───── Collected data

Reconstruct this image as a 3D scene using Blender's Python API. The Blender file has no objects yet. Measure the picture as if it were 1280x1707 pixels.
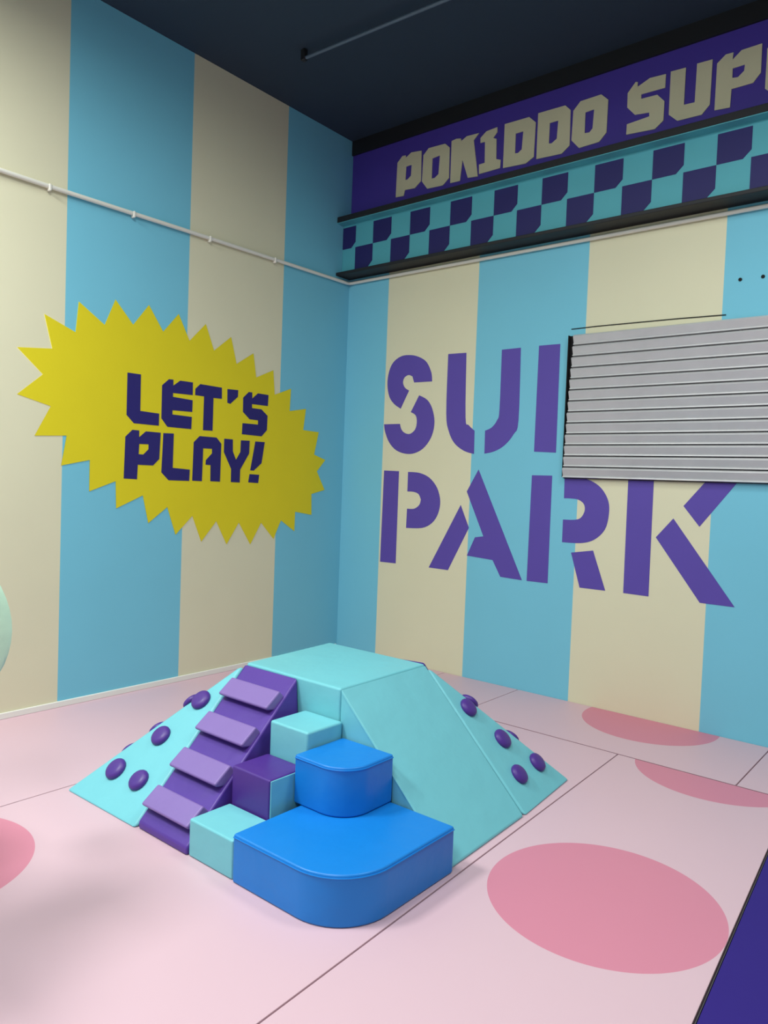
import bpy, bmesh, math, random
from mathutils import Vector, Matrix
random.seed(7)
S = bpy.context.scene
COL = S.collection

# ------------------------------------------------------------------ camera
cam_d = bpy.data.cameras.new('camera')
cam = bpy.data.objects.new('camera', cam_d)
COL.objects.link(cam)
CAM = Vector((5.055, -5.480, 1.677))
yaw, pitch, roll = 0.688, -0.0405, 0.0377
_r = Vector((math.cos(yaw), math.sin(yaw), 0))
_f = Vector((-math.sin(yaw) * math.cos(pitch), math.cos(yaw) * math.cos(pitch), math.sin(pitch)))
_u = _r.cross(_f)
_r2 = _r * math.cos(roll) + _u * math.sin(roll)
_u2 = -_r * math.sin(roll) + _u * math.cos(roll)
cam.matrix_world = Matrix(((_r2.x, _u2.x, -_f.x, CAM.x), (_r2.y, _u2.y, -_f.y, CAM.y),
                           (_r2.z, _u2.z, -_f.z, CAM.z), (0, 0, 0, 1)))
cam_d.sensor_fit = 'VERTICAL'
cam_d.sensor_height = 36.0
cam_d.lens = 1246.53 / 1707.0 * 36.0
cam_d.clip_start = 0.05
S.camera = cam

# ------------------------------------------------------------------ light
world = bpy.data.worlds.new('world')
S.world = world
world.use_nodes = True
world.node_tree.nodes['Background'].inputs['Color'].default_value = (0.80, 0.92, 1.0, 1)
world.node_tree.nodes['Background'].inputs['Strength'].default_value = 0.34
def area(name, loc, power, size, col=(0.95, 1.0, 0.97)):
    """a down-facing ceiling luminaire of the hall"""
    d = bpy.data.lights.new(name, 'AREA')
    d.shape = 'SQUARE'
    d.size = size
    d.energy = power
    d.color = col
    o = bpy.data.objects.new(name, d)
    o.location = loc
    COL.objects.link(o)
    return o
area('hall_lamp', (1.0, -5.7, 4.68), 212, 1.0)
area('hall_lamp', (2.7, -4.1, 4.88), 80, 0.9)
area('hall_lamp', (4.7, -2.2, 4.4), 62, 0.9)
area('hall_lamp', (4.6, -6.6, 4.7), 110, 0.9)
vs = S.view_settings
vs.view_transform = 'Standard'
vs.look = 'None'
vs.gamma = 1.0
vs.use_curve_mapping = False
vs.exposure = 0.0

# ------------------------------------------------------------------ materials
def srgb(r, g, b):
    f = lambda c: (c / 255 / 12.92) if c / 255 <= 0.04045 else ((c / 255 + 0.055) / 1.055) ** 2.4
    return (f(r), f(g), f(b), 1)
class NT:
    """small node helper"""
    def __init__(s, name):
        s.m = bpy.data.materials.new(name)
        s.m.use_nodes = True
        s.t = s.m.node_tree
        s.b = s.t.nodes['Principled BSDF']
    def n(s, kind, **kw):
        x = s.t.nodes.new(kind)
        for k, v in kw.items():
            setattr(x, k, v)
        return x
    def l(s, a, b):
        s.t.links.new(a, b)
    def math(s, op, a, b=None, c=None):
        x = s.n('ShaderNodeMath', operation=op)
        for i, v in enumerate((a, b, c)):
            if v is None:
                continue
            if isinstance(v, (int, float)):
                x.inputs[i].default_value = v
            else:
                s.l(v, x.inputs[i])
        return x.outputs[0]
    def coords(s):
        return s.n('ShaderNodeTexCoord').outputs['Object']
    def vary(s, colour, amount, scale, detail=3):
        """multiply a colour by a faint noise"""
        nz = s.n('ShaderNodeTexNoise')
        nz.inputs['Scale'].default_value = scale
        nz.inputs['Detail'].default_value = detail
        s.l(s.coords(), nz.inputs['Vector'])
        v = s.math('MULTIPLY_ADD', nz.outputs['Fac'], 2 * amount, 1 - amount)
        mx = s.n('ShaderNodeMix', data_type='RGBA', blend_type='MULTIPLY')
        mx.inputs[0].default_value = 1.0
        if isinstance(colour, tuple):
            mx.inputs[6].default_value = colour
        else:
            s.l(colour, mx.inputs[6])
        s.l(v, mx.inputs[7])
        s.l(mx.outputs[2], s.b.inputs['Base Color'])
    def bump(s, scale, strength, dist=0.01, detail=3):
        nz = s.n('ShaderNodeTexNoise')
        nz.inputs['Scale'].default_value = scale
        nz.inputs['Detail'].default_value = detail
        s.l(s.coords(), nz.inputs['Vector'])
        b = s.n('ShaderNodeBump')
        b.inputs['Strength'].default_value = strength
        b.inputs['Distance'].default_value = dist
        s.l(nz.outputs['Fac'], b.inputs['Height'])
        s.l(b.outputs['Normal'], s.b.inputs['Normal'])
def plain(name, col, rough=0.6, var=0.04, vscale=4, bscale=60, bstr=0.05, metallic=0.0, bdist=0.01, spec=0.5):
    k = NT(name)
    k.vary(col, var, vscale)
    if bstr:
        k.bump(bscale, bstr, bdist)
    k.b.inputs['Roughness'].default_value = rough
    k.b.inputs['Metallic'].default_value = metallic
    k.b.inputs['Specular IOR Level'].default_value = spec
    return k.m
def vinyl(name, col, rough=0.42):
    """stretched vinyl over foam: faint large ripples"""
    return plain(name, col, rough, 0.04, 5, 7, 0.28, bdist=0.02, spec=0.4)
CREAM, SKY = srgb(218, 213, 182), srgb(116, 192, 214)
def stripes(name, axis, edge, pitch):
    """alternating painted stripes: sky up to the first edge from the corner, then cream, sky, ..."""
    k = NT(name)
    sep = k.n('ShaderNodeSeparateXYZ')
    k.l(k.coords(), sep.inputs[0])
    d = k.math('ABSOLUTE', sep.outputs[axis])
    t = k.math('FLOOR', k.math('MULTIPLY_ADD', d, 1 / pitch, 2 - edge / pitch))
    odd = k.math('MODULO', t, 2.0)           # 1 -> sky
    mx = k.n('ShaderNodeMix', data_type='RGBA')
    k.l(odd, mx.inputs[0])
    mx.inputs[6].default_value = CREAM
    mx.inputs[7].default_value = SKY
    k.vary(mx.outputs[2], 0.035, 1.7, 5)
    k.bump(90, 0.06, 0.004)
    k.b.inputs['Roughness'].default_value = 0.75
    return k.m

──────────

• [Work required]: Please write out all of the material above without changing a word, and omit any pictures.

• [Response to this task]:
Reconstruct this image as a 3D scene using Blender's Python API. The Blender file has no objects yet. Measure the picture as if it were 1280x1707 pixels.
import bpy, bmesh, math, random
from mathutils import Vector, Matrix
random.seed(7)
S = bpy.context.scene
COL = S.collection

# ------------------------------------------------------------------ camera
cam_d = bpy.data.cameras.new('camera')
cam = bpy.data.objects.new('camera', cam_d)
COL.objects.link(cam)
CAM = Vector((5.055, -5.480, 1.677))
yaw, pitch, roll = 0.688, -0.0405, 0.0377
_r = Vector((math.cos(yaw), math.sin(yaw), 0))
_f = Vector((-math.sin(yaw) * math.cos(pitch), math.cos(yaw) * math.cos(pitch), math.sin(pitch)))
_u = _r.cross(_f)
_r2 = _r * math.cos(roll) + _u * math.sin(roll)
_u2 = -_r * math.sin(roll) + _u * math.cos(roll)
cam.matrix_world = Matrix(((_r2.x, _u2.x, -_f.x, CAM.x), (_r2.y, _u2.y, -_f.y, CAM.y),
                           (_r2.z, _u2.z, -_f.z, CAM.z), (0, 0, 0, 1)))
cam_d.sensor_fit = 'VERTICAL'
cam_d.sensor_height = 36.0
cam_d.lens = 1246.53 / 1707.0 * 36.0
cam_d.clip_start = 0.05
S.camera = cam

# ------------------------------------------------------------------ light
world = bpy.data.worlds.new('world')
S.world = world
world.use_nodes = True
world.node_tree.nodes['Background'].inputs['Color'].default_value = (0.80, 0.92, 1.0, 1)
world.node_tree.nodes['Background'].inputs['Strength'].default_value = 0.34
def area(name, loc, power, size, col=(0.95, 1.0, 0.97)):
    """a down-facing ceiling luminaire of the hall"""
    d = bpy.data.lights.new(name, 'AREA')
    d.shape = 'SQUARE'
    d.size = size
    d.energy = power
    d.color = col
    o = bpy.data.objects.new(name, d)
    o.location = loc
    COL.objects.link(o)
    return o
area('hall_lamp', (1.0, -5.7, 4.68), 212, 1.0)
area('hall_lamp', (2.7, -4.1, 4.88), 80, 0.9)
area('hall_lamp', (4.7, -2.2, 4.4), 62, 0.9)
area('hall_lamp', (4.6, -6.6, 4.7), 110, 0.9)
vs = S.view_settings
vs.view_transform = 'Standard'
vs.look = 'None'
vs.gamma = 1.0
vs.use_curve_mapping = False
vs.exposure = 0.0

# ------------------------------------------------------------------ materials
def srgb(r, g, b):
    f = lambda c: (c / 255 / 12.92) if c / 255 <= 0.04045 else ((c / 255 + 0.055) / 1.055) ** 2.4
    return (f(r), f(g), f(b), 1)
class NT:
    """small node helper"""
    def __init__(s, name):
        s.m = bpy.data.materials.new(name)
        s.m.use_nodes = True
        s.t = s.m.node_tree
        s.b = s.t.nodes['Principled BSDF']
    def n(s, kind, **kw):
        x = s.t.nodes.new(kind)
        for k, v in kw.items():
            setattr(x, k, v)
        return x
    def l(s, a, b):
        s.t.links.new(a, b)
    def math(s, op, a, b=None, c=None):
        x = s.n('ShaderNodeMath', operation=op)
        for i, v in enumerate((a, b, c)):
            if v is None:
                continue
            if isinstance(v, (int, float)):
                x.inputs[i].default_value = v
            else:
                s.l(v, x.inputs[i])
        return x.outputs[0]
    def coords(s):
        return s.n('ShaderNodeTexCoord').outputs['Object']
    def vary(s, colour, amount, scale, detail=3):
        """multiply a colour by a faint noise"""
        nz = s.n('ShaderNodeTexNoise')
        nz.inputs['Scale'].default_value = scale
        nz.inputs['Detail'].default_value = detail
        s.l(s.coords(), nz.inputs['Vector'])
        v = s.math('MULTIPLY_ADD', nz.outputs['Fac'], 2 * amount, 1 - amount)
        mx = s.n('ShaderNodeMix', data_type='RGBA', blend_type='MULTIPLY')
        mx.inputs[0].default_value = 1.0
        if isinstance(colour, tuple):
            mx.inputs[6].default_value = colour
        else:
            s.l(colour, mx.inputs[6])
        s.l(v, mx.inputs[7])
        s.l(mx.outputs[2], s.b.inputs['Base Color'])
    def bump(s, scale, strength, dist=0.01, detail=3):
        nz = s.n('ShaderNodeTexNoise')
        nz.inputs['Scale'].default_value = scale
        nz.inputs['Detail'].default_value = detail
        s.l(s.coords(), nz.inputs['Vector'])
        b = s.n('ShaderNodeBump')
        b.inputs['Strength'].default_value = strength
        b.inputs['Distance'].default_value = dist
        s.l(nz.outputs['Fac'], b.inputs['Height'])
        s.l(b.outputs['Normal'], s.b.inputs['Normal'])
def plain(name, col, rough=0.6, var=0.04, vscale=4, bscale=60, bstr=0.05, metallic=0.0, bdist=0.01, spec=0.5):
    k = NT(name)
    k.vary(col, var, vscale)
    if bstr:
        k.bump(bscale, bstr, bdist)
    k.b.inputs['Roughness'].default_value = rough
    k.b.inputs['Metallic'].default_value = metallic
    k.b.inputs['Specular IOR Level'].default_value = spec
    return k.m
def vinyl(name, col, rough=0.42):
    """stretched vinyl over foam: faint large ripples"""
    return plain(name, col, rough, 0.04, 5, 7, 0.28, bdist=0.02, spec=0.4)
CREAM, SKY = srgb(218, 213, 182), srgb(116, 192, 214)
def stripes(name, axis, edge, pitch):
    """alternating painted stripes: sky up to the first edge from the corner, then cream, sky, ..."""
    k = NT(name)
    sep = k.n('ShaderNodeSeparateXYZ')
    k.l(k.coords(), sep.inputs[0])
    d = k.math('ABSOLUTE', sep.outputs[axis])
    t = k.math('FLOOR', k.math('MULTIPLY_ADD', d, 1 / pitch, 2 - edge / pitch))
    odd = k.math('MODULO', t, 2.0)           # 1 -> sky
    mx = k.n('ShaderNodeMix', data_type='RGBA')
    k.l(odd, mx.inputs[0])
    mx.inputs[6].default_value = CREAM
    mx.inputs[7].default_value = SKY
    k.vary(mx.outputs[2], 0.035, 1.7, 5)
    k.bump(90, 0.06, 0.004)
    k.b.inputs['Roughness'].default_value = 0.75
    return k.m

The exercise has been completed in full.